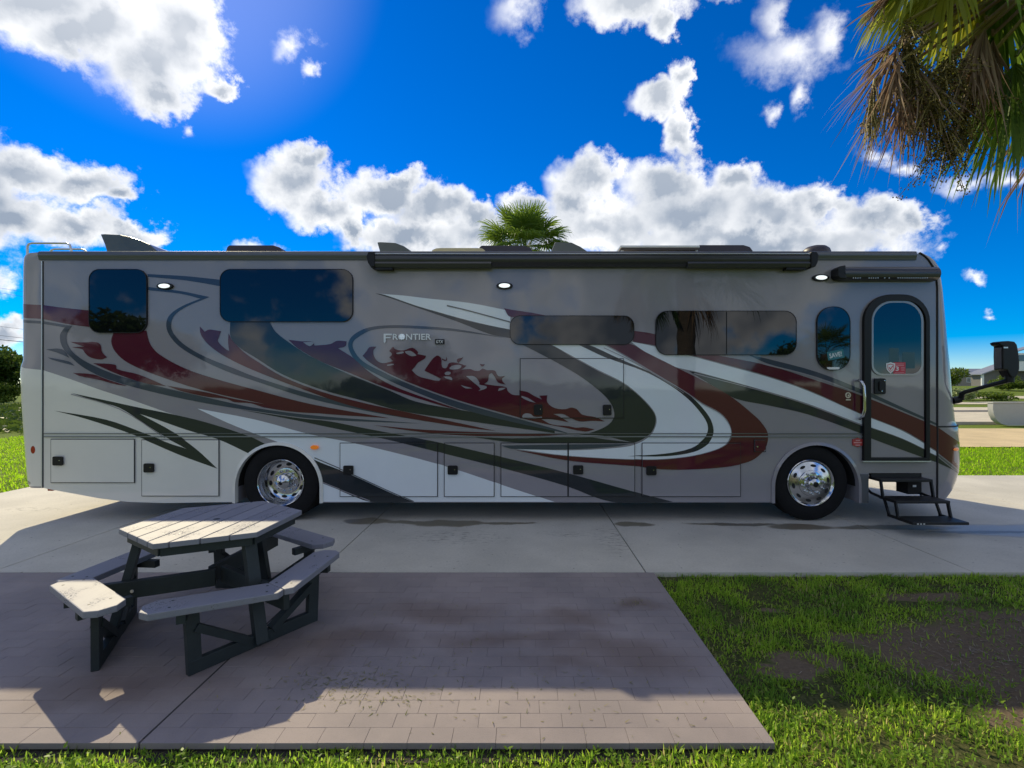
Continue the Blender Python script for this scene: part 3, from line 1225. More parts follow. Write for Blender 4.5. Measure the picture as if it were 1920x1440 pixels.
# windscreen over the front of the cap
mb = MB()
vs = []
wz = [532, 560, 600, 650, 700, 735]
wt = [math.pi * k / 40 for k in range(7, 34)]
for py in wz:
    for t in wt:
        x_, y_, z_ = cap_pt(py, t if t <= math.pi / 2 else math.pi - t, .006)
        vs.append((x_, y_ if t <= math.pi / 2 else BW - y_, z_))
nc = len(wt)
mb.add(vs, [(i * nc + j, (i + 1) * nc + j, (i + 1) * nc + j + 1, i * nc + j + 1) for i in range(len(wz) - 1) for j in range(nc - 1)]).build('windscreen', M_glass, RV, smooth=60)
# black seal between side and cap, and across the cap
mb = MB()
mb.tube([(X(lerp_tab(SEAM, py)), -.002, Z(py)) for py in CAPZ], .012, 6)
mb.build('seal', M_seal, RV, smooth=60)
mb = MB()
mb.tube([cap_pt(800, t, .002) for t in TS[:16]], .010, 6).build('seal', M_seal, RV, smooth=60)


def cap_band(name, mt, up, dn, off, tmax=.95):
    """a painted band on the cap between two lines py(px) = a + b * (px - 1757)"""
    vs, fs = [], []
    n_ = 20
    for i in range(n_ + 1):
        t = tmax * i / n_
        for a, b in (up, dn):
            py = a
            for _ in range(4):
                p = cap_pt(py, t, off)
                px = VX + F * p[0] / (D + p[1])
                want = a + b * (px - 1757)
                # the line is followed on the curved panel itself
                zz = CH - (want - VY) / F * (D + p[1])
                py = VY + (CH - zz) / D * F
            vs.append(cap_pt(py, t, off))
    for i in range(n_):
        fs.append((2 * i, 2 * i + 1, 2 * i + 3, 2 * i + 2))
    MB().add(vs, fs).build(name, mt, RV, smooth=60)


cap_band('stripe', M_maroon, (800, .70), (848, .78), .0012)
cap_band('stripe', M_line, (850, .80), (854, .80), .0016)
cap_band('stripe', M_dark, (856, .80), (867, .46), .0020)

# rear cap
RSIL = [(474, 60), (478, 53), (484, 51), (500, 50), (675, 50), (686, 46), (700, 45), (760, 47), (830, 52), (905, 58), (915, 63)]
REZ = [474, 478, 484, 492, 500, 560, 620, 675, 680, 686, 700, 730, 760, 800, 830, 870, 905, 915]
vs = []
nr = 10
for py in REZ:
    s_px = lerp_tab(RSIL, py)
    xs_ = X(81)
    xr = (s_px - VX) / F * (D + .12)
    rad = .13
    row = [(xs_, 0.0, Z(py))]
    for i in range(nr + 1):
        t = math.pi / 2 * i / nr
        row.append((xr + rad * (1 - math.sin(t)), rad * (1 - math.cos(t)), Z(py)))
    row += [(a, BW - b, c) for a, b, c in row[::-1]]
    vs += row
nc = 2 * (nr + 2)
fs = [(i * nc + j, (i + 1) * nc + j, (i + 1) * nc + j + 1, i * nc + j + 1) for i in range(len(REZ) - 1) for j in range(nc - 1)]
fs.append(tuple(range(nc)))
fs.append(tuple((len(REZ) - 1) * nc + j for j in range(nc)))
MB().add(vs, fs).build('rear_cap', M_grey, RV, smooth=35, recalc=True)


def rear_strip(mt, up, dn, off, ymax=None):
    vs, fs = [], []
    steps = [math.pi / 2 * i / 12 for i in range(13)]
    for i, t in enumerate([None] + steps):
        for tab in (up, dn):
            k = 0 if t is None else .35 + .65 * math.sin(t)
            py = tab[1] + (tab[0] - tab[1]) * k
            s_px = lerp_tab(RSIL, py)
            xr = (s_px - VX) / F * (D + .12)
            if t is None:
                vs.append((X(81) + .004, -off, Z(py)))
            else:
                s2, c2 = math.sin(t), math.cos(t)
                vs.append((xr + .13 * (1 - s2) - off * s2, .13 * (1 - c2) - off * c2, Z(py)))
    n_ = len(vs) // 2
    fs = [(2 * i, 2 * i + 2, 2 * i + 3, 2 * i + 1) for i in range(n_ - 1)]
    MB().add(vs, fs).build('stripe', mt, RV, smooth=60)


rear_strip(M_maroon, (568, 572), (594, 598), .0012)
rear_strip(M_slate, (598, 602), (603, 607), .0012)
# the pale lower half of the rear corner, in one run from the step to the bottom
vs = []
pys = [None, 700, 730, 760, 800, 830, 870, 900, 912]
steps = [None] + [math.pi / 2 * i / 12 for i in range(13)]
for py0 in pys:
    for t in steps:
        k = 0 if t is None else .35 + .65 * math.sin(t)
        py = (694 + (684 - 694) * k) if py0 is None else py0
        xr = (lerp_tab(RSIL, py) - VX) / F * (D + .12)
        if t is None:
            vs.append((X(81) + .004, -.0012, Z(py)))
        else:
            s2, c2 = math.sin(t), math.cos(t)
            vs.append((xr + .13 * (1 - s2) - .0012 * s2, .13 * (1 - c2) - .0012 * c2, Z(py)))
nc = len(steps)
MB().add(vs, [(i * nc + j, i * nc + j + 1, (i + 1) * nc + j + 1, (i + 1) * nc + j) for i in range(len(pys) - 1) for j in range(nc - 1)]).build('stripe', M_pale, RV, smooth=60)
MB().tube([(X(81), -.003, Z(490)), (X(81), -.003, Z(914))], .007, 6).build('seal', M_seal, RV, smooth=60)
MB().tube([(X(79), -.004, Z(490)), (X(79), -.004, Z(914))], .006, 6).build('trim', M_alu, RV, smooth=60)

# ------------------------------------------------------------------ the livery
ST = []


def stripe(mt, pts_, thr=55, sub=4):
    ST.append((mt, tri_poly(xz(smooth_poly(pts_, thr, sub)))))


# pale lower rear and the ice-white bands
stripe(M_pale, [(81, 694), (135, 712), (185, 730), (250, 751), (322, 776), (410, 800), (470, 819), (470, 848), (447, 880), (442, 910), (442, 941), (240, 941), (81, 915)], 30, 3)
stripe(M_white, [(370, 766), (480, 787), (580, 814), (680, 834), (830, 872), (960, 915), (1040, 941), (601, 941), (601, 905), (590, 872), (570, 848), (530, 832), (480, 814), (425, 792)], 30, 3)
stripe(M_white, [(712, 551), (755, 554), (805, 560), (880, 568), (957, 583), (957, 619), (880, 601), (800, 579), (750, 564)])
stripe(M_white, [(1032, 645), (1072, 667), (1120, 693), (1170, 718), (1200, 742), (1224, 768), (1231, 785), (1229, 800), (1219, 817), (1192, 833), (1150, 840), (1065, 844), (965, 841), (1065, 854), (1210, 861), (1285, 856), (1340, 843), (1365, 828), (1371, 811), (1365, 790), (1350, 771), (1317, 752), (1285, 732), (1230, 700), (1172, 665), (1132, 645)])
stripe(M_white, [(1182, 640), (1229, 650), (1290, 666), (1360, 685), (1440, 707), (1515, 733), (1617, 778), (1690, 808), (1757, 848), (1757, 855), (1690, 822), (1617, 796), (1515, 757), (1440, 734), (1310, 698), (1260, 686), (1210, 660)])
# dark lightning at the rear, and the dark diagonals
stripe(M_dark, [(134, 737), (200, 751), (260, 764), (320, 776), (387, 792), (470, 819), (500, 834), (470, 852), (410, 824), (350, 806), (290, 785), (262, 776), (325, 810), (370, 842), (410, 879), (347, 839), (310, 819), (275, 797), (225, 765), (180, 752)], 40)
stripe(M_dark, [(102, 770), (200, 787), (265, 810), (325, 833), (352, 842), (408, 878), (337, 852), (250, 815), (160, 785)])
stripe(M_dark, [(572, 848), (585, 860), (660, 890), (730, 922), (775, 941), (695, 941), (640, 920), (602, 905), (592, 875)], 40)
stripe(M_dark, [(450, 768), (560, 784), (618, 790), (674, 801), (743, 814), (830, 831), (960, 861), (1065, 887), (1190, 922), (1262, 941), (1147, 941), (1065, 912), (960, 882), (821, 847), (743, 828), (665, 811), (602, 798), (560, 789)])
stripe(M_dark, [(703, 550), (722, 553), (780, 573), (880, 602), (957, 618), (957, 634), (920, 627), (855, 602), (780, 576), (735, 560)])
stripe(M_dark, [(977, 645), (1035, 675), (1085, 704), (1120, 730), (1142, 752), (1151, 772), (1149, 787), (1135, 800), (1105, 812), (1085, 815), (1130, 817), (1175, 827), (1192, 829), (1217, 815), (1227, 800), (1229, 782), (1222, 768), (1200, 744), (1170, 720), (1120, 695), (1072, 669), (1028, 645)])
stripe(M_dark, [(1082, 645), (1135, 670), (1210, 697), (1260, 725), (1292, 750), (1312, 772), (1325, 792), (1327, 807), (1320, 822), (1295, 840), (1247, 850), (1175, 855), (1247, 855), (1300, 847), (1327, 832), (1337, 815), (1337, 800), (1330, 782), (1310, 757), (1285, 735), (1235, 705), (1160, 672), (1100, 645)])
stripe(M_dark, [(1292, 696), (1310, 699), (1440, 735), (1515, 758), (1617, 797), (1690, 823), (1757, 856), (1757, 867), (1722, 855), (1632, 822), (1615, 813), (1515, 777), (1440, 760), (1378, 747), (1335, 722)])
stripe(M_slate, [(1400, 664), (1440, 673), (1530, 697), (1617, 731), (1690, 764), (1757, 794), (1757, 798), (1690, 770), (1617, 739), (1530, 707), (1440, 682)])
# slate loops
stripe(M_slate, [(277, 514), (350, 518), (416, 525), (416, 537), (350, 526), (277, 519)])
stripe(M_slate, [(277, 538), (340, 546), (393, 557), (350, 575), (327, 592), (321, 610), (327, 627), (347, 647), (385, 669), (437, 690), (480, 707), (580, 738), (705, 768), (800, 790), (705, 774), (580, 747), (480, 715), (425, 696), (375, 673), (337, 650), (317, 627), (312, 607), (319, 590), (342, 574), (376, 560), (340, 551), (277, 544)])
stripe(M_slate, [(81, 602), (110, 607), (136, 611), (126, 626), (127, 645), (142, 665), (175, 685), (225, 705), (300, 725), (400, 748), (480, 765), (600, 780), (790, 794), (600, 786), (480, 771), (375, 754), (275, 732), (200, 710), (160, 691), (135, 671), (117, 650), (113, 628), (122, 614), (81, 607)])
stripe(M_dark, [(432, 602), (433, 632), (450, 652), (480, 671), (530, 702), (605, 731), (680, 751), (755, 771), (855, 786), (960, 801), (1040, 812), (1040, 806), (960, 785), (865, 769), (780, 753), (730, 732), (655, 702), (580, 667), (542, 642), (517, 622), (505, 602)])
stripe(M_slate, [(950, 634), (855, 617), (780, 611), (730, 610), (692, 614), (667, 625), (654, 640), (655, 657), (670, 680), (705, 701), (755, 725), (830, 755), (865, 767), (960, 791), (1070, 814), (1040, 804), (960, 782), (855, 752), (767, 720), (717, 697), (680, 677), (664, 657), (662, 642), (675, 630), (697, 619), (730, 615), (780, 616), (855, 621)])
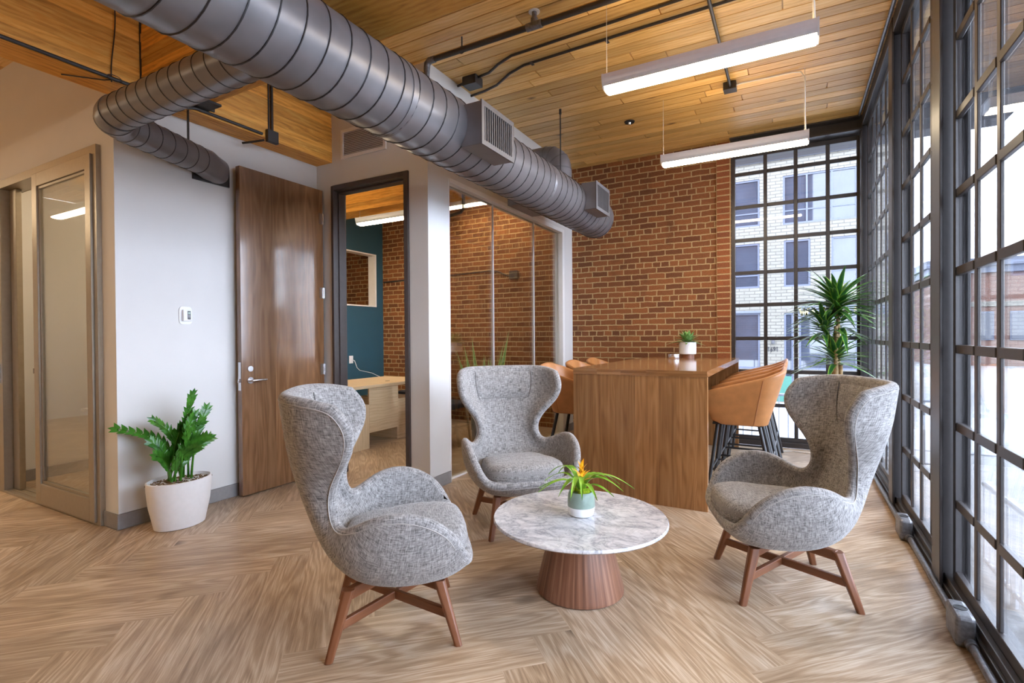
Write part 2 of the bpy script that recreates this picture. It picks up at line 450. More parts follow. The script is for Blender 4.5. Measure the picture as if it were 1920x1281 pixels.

EXERCISE:
Please quote exactly the run of lines that starts the entries and ends at the line containing "cap_band('stripe', M_dark, (856, .80), (867, .46), .0020)", leaving out every picture.

OUTPUT FOR THIS EXERCISE:
Continue the Blender Python script for this scene: part 3, from line 1225. More parts follow. Write for Blender 4.5. Measure the picture as if it were 1920x1440 pixels.
# windscreen over the front of the cap
mb = MB()
vs = []
wz = [532, 560, 600, 650, 700, 735]
wt = [math.pi * k / 40 for k in range(7, 34)]
for py in wz:
    for t in wt:
        x_, y_, z_ = cap_pt(py, t if t <= math.pi / 2 else math.pi - t, .006)
        vs.append((x_, y_ if t <= math.pi / 2 else BW - y_, z_))
nc = len(wt)
mb.add(vs, [(i * nc + j, (i + 1) * nc + j, (i + 1) * nc + j + 1, i * nc + j + 1) for i in range(len(wz) - 1) for j in range(nc - 1)]).build('windscreen', M_glass, RV, smooth=60)
# black seal between side and cap, and across the cap
mb = MB()
mb.tube([(X(lerp_tab(SEAM, py)), -.002, Z(py)) for py in CAPZ], .012, 6)
mb.build('seal', M_seal, RV, smooth=60)
mb = MB()
mb.tube([cap_pt(800, t, .002) for t in TS[:16]], .010, 6).build('seal', M_seal, RV, smooth=60)


def cap_band(name, mt, up, dn, off, tmax=.95):
    """a painted band on the cap between two lines py(px) = a + b * (px - 1757)"""
    vs, fs = [], []
    n_ = 20
    for i in range(n_ + 1):
        t = tmax * i / n_
        for a, b in (up, dn):
            py = a
            for _ in range(4):
                p = cap_pt(py, t, off)
                px = VX + F * p[0] / (D + p[1])
                want = a + b * (px - 1757)
                # the line is followed on the curved panel itself
                zz = CH - (want - VY) / F * (D + p[1])
                py = VY + (CH - zz) / D * F
            vs.append(cap_pt(py, t, off))
    for i in range(n_):
        fs.append((2 * i, 2 * i + 1, 2 * i + 3, 2 * i + 2))
    MB().add(vs, fs).build(name, mt, RV, smooth=60)


cap_band('stripe', M_maroon, (800, .70), (848, .78), .0012)
cap_band('stripe', M_line, (850, .80), (854, .80), .0016)
cap_band('stripe', M_dark, (856, .80), (867, .46), .0020)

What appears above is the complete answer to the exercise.